**Your task**
Each line from the start of the entries through the line that contains "return m.mesh('slat', M['paint'], angle=60)" should be output exactly, please.

**Records for processing**
-- Start --
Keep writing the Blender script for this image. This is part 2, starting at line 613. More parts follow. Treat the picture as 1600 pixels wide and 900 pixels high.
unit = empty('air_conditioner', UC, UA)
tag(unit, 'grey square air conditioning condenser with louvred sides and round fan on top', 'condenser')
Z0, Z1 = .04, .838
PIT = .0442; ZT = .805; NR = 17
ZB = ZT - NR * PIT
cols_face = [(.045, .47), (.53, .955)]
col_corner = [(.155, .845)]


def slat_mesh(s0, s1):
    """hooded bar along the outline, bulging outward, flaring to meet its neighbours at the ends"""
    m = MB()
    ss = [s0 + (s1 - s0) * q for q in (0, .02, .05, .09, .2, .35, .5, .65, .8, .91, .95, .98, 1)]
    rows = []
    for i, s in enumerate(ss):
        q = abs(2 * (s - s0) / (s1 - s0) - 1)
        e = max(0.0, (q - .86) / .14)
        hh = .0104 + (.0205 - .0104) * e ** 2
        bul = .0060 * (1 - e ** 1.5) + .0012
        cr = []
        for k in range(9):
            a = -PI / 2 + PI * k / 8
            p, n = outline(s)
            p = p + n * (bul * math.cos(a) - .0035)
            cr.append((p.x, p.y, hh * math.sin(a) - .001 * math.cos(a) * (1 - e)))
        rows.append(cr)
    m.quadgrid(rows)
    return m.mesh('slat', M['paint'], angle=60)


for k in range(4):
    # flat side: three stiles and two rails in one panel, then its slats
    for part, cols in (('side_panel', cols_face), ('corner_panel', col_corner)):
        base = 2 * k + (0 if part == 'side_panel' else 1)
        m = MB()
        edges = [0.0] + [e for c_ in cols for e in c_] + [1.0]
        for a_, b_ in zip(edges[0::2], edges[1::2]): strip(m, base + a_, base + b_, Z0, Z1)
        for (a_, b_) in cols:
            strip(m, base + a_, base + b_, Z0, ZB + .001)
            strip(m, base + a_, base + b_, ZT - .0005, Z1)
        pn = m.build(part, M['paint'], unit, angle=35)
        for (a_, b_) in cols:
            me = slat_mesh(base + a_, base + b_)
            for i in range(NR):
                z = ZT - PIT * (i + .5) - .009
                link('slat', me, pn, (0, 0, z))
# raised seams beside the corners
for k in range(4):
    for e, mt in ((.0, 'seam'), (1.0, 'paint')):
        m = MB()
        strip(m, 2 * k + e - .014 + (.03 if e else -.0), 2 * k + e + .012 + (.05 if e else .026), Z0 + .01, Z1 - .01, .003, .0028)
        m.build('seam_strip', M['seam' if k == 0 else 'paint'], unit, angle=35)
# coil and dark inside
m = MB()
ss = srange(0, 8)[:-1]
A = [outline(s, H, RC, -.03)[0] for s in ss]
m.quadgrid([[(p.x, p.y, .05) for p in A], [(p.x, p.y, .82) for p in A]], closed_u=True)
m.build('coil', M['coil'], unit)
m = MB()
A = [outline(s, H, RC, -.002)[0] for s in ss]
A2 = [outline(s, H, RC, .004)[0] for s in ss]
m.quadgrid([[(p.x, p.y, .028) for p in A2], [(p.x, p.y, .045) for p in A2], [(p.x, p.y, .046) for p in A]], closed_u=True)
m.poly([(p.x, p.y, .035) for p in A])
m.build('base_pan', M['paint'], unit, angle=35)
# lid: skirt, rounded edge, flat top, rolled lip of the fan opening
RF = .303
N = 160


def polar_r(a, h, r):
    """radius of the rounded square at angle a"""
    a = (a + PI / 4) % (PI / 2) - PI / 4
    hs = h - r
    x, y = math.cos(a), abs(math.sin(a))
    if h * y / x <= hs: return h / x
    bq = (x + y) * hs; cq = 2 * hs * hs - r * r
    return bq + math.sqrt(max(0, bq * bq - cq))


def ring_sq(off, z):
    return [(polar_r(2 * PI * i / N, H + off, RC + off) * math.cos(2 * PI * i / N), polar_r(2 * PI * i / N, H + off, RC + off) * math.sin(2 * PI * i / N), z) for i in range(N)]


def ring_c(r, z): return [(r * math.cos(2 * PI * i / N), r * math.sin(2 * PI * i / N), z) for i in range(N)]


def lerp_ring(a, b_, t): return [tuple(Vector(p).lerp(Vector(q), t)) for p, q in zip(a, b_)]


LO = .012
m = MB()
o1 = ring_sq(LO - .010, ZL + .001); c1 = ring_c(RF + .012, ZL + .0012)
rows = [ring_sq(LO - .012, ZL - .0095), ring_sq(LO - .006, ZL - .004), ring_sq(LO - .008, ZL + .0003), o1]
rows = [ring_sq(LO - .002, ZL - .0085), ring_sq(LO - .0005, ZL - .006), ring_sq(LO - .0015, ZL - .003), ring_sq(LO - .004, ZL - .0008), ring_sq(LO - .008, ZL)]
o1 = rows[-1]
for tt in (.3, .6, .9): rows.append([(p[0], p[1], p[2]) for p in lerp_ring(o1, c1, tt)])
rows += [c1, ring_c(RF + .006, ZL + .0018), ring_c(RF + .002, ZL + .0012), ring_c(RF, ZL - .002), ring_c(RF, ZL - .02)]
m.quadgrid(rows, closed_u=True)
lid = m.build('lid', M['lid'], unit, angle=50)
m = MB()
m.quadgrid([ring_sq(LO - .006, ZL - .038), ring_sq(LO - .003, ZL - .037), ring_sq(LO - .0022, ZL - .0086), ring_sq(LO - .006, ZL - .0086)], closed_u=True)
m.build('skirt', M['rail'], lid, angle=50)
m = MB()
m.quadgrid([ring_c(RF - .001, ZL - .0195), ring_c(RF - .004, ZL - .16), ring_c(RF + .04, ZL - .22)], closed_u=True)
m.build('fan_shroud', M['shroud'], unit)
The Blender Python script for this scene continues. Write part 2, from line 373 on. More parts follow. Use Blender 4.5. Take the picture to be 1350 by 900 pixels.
-- End --
**Task answer**
Keep writing the Blender script for this image. This is part 2, starting at line 613. More parts follow. Treat the picture as 1600 pixels wide and 900 pixels high.
unit = empty('air_conditioner', UC, UA)
tag(unit, 'grey square air conditioning condenser with louvred sides and round fan on top', 'condenser')
Z0, Z1 = .04, .838
PIT = .0442; ZT = .805; NR = 17
ZB = ZT - NR * PIT
cols_face = [(.045, .47), (.53, .955)]
col_corner = [(.155, .845)]


def slat_mesh(s0, s1):
    """hooded bar along the outline, bulging outward, flaring to meet its neighbours at the ends"""
    m = MB()
    ss = [s0 + (s1 - s0) * q for q in (0, .02, .05, .09, .2, .35, .5, .65, .8, .91, .95, .98, 1)]
    rows = []
    for i, s in enumerate(ss):
        q = abs(2 * (s - s0) / (s1 - s0) - 1)
        e = max(0.0, (q - .86) / .14)
        hh = .0104 + (.0205 - .0104) * e ** 2
        bul = .0060 * (1 - e ** 1.5) + .0012
        cr = []
        for k in range(9):
            a = -PI / 2 + PI * k / 8
            p, n = outline(s)
            p = p + n * (bul * math.cos(a) - .0035)
            cr.append((p.x, p.y, hh * math.sin(a) - .001 * math.cos(a) * (1 - e)))
        rows.append(cr)
    m.quadgrid(rows)
    return m.mesh('slat', M['paint'], angle=60)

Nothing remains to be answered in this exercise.